Del padre de la sinfonía al ‘hijo’ de Beethoven
La Sinfónica celebra conciertos en ámbitos bien distintos, tanto en acústica como en arquitectura
La Orquesta Sinfónica de Galicia (OSG) ha celebrado esta semana pasada dos conciertos: el jueves en el flamante Auditorio de Ferrol y el viernes en el decrépito Palacio de la Ópera de A Coruña, dirigida por su titular, Dima Slobodeniouk, y acompañando al veterano pianista brasileño Nelson Freire. En programa, la Sinfonía nº 104 en re mayor, “Londres”, y el Concierto para piano y orquesta nº 2 en si bemol mayor, op. 83 de Brahms.
Un programa en el que culminan las trayectorias creativas de dos de los mayores compositores de la historia, demostrativas del genio creativo e inmensa capacidad de evolución de ambos. En primer lugar, la última sinfonía de Haydn es una acendrada muestra de la sabiduría artística y social del llamado Padre de la Sinfonía.
La sinfonía de Haydn fue en manos de Slobodeniouk y la Sinfónica una maravilla de control sonoro, claridad, precisión y fraseo. Tuvo grandes momentos, como el ambiente festivo-campestre, casi de romería, de su movimiento final, por su inicio con el pedal de las trompas como roncón de gaita y el oboe como punteiro o por su brillantez final, tan característica de Haydn. Pero quizás el punto culminante para catadores haydnianos fue la claridad con que se expuso y se oyó la telaraña de líneas melódicas del Trio de su Minueto.

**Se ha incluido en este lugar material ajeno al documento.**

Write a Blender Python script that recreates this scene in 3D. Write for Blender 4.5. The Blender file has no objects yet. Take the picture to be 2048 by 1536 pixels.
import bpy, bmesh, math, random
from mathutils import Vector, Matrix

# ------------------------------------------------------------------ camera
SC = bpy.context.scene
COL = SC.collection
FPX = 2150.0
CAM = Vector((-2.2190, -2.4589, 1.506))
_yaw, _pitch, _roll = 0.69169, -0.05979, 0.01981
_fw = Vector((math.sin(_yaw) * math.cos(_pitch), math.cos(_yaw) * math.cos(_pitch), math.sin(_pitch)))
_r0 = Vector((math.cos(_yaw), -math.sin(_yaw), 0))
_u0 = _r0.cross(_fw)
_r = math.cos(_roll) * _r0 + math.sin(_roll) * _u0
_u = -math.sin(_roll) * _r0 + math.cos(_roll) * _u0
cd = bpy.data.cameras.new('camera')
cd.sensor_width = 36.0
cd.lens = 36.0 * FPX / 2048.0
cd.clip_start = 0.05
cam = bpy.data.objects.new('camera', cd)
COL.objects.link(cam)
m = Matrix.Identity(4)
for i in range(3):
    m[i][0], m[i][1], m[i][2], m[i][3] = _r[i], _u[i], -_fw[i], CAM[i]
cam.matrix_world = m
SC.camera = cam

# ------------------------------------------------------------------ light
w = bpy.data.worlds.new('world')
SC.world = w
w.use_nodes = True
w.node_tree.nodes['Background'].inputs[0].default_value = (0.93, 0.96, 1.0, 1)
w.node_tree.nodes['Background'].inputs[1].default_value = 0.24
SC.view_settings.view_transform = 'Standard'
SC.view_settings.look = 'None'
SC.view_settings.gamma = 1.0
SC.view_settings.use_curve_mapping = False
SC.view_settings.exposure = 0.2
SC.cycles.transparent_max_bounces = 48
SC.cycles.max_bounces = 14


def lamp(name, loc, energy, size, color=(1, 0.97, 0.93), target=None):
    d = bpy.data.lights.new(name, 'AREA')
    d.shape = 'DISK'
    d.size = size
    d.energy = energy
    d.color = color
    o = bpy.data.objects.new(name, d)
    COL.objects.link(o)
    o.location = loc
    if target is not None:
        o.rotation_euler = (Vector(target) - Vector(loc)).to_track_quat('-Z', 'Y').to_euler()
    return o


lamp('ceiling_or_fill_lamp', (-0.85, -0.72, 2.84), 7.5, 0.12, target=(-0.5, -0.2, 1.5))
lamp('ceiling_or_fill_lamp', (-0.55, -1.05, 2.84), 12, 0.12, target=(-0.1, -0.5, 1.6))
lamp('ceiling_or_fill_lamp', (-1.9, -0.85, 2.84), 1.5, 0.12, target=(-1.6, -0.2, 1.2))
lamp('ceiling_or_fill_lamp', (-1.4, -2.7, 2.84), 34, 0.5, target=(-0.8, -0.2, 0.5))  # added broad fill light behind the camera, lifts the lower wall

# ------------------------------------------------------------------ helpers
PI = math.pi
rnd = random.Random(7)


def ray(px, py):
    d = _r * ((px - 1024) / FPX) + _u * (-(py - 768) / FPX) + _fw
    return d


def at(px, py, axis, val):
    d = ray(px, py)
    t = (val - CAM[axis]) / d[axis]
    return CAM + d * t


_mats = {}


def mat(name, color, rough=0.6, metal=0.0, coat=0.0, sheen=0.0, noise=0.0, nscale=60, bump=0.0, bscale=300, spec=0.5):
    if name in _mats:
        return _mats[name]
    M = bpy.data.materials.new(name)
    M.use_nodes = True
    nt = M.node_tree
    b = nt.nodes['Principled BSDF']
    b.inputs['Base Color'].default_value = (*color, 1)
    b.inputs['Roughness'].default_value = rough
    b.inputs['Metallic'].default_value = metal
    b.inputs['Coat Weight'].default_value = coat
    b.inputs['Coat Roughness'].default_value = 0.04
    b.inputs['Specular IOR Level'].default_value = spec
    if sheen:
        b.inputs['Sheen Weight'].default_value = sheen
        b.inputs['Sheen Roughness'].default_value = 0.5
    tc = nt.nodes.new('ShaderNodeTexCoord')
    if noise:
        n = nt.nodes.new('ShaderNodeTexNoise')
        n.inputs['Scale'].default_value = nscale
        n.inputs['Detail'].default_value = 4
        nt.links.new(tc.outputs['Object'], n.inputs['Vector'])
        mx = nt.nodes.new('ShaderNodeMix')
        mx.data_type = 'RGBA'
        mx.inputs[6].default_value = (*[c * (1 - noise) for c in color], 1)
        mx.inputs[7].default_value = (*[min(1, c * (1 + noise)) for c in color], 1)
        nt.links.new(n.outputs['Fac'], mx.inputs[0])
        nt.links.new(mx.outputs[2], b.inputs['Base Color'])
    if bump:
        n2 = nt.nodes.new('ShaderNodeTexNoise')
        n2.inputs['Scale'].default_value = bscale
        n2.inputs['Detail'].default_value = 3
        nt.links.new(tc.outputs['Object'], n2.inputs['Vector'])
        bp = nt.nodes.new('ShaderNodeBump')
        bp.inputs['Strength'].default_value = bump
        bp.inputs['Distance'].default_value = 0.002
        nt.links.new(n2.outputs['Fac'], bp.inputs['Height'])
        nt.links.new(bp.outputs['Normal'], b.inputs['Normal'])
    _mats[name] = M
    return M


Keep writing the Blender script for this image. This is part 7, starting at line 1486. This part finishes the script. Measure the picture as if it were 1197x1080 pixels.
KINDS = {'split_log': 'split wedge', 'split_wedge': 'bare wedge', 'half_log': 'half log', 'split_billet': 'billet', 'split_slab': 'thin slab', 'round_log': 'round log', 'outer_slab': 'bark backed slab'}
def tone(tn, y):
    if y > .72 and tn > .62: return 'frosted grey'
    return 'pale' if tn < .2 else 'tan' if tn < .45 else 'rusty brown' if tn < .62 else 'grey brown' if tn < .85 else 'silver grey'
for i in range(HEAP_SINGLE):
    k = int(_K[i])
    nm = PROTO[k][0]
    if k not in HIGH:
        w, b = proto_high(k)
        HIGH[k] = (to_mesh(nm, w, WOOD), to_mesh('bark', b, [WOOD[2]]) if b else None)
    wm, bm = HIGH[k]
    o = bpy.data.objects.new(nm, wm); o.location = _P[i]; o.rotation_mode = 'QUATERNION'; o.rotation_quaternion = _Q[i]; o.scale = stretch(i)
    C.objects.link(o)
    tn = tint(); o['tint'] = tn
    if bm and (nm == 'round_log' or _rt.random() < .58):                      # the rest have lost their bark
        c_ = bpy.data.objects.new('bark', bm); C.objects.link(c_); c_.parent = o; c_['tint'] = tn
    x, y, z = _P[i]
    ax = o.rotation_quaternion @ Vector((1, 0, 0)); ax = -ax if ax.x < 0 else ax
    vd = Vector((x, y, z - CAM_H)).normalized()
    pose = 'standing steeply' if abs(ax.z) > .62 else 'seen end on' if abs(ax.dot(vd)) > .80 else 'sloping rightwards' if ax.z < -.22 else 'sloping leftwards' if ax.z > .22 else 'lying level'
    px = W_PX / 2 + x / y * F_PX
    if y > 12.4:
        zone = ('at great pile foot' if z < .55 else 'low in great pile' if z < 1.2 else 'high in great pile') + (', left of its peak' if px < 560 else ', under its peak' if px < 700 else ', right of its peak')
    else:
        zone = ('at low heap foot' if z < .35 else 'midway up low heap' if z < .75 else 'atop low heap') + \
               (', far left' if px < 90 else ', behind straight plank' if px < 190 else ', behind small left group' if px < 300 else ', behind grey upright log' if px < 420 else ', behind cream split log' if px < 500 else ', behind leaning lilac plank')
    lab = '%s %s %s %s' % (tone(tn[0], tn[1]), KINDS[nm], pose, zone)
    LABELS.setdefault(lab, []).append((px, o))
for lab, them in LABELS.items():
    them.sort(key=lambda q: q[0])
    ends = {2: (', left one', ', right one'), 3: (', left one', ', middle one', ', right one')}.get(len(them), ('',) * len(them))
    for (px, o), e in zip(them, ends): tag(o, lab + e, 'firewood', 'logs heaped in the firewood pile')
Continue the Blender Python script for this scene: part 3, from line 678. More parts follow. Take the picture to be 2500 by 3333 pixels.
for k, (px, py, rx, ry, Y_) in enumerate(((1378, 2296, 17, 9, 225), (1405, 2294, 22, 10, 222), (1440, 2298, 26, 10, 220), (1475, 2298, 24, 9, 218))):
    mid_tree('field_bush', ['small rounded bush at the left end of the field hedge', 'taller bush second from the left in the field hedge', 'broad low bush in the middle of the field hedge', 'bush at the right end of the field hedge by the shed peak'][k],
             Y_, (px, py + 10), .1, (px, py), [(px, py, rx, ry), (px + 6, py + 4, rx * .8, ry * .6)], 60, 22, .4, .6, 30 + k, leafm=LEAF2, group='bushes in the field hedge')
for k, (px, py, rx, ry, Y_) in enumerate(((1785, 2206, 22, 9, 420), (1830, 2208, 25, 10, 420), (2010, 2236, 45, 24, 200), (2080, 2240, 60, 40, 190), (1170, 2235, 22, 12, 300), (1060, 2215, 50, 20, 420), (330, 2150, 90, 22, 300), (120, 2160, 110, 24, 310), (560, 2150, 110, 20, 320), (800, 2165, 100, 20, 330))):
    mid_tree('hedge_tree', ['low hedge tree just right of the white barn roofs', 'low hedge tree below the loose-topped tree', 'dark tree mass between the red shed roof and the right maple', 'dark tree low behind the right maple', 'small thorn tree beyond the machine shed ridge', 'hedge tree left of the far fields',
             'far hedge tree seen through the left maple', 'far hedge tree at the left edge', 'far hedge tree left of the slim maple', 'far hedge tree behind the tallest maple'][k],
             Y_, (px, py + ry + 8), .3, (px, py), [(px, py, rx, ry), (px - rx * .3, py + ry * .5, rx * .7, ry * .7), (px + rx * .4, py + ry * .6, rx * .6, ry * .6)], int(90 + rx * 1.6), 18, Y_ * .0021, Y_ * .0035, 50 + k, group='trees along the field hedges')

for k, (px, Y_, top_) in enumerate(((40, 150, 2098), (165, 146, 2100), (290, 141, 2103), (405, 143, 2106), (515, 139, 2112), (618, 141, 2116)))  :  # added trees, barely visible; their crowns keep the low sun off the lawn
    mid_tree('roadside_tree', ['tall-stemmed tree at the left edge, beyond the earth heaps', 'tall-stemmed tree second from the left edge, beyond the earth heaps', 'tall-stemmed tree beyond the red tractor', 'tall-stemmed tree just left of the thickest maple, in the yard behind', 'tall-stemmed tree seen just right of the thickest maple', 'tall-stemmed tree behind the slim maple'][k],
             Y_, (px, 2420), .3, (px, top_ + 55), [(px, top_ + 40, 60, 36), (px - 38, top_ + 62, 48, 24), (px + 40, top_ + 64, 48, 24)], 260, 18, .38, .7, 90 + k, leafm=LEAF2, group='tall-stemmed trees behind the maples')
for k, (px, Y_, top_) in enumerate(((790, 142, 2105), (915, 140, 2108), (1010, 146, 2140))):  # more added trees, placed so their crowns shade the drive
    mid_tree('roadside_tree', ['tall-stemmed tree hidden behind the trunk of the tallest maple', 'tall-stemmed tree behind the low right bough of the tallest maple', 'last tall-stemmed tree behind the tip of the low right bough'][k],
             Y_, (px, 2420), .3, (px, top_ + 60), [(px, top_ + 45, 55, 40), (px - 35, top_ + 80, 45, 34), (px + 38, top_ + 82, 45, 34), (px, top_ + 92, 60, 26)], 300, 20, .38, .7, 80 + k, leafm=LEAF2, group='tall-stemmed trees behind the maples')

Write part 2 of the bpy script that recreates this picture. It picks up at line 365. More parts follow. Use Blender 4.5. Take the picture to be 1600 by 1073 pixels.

En la segunda parte, el Concierto para piano nº 2, la que muchos consideran que es la cima pianística de Brahms, ese “hijo” de Beethoven que tanto tardó en intentar emular a su padre en el campo sinfónico. La consecuencia bien conocida, un “corpus” pianístico de enorme magnitud, incluidos sus dos conciertos con orquesta.
El canto inicial de la trompa de Nicolás Gómez Naval fue como un claro manantial del que surgió el sonido del piano de Freire. Umbría oscuridad inicial y brillo de reflejo solar en sus primeros agudos marcaron su canto entre la densidad de bosque armónico de mil ramas de la escritura orquestal y de la parte del piano.
Tras la nota final del Allegro non troppo, increíblemente respirada por toda la orquesta, el Allegro apassionato viajó de de la gracia a la grandeza. La personalidad pianística-sinfónica de la obra -el piano en plano de igualdad con la orquesta, integrado en su sonido o en repuestas casi de confrontación entre ambos- fue como un fuerte masaje relajante en el ánimo de los asistentes al concierto.
Debidamente trabajado el ánimo, el estado de elevación por la serenidad vino dado por el solo inicial del chelo de Ruslana Prokopenko en el Andante-piu adagio. La orquesta, con un sonido atinadamente controlado por Slobodeniouk, dio una excelente respuesta. El oboe de Casey Hill, las trompas (qué grandes, los solos de Adrián García Carballo en esta obra) y el clarinete de Juan Ferrer fueron idónea compañia para el piano de Freire, cuyo sonido parecía salir por momentos del murmullo del agua o la potente energía de un barco que la surcara.
El retorno del canto del chelo en un registro más agudo y su repetición en la tesitura inicial resaltaron junto a Freire y la orquesta el carácter casi camerístico del movimiento. La sensación de absoluta y serena placidez hizo su efecto en el auditorio. Freire marcó el inicial carácter juguetón del Allegretto final y la orquesta lo siguió, en él y el el crecimiento de su intensidad expresiva, a lo largo del movimiento hasta la brillantez sinfónica final. El público premió a todos con una fuerte y merecida ovación.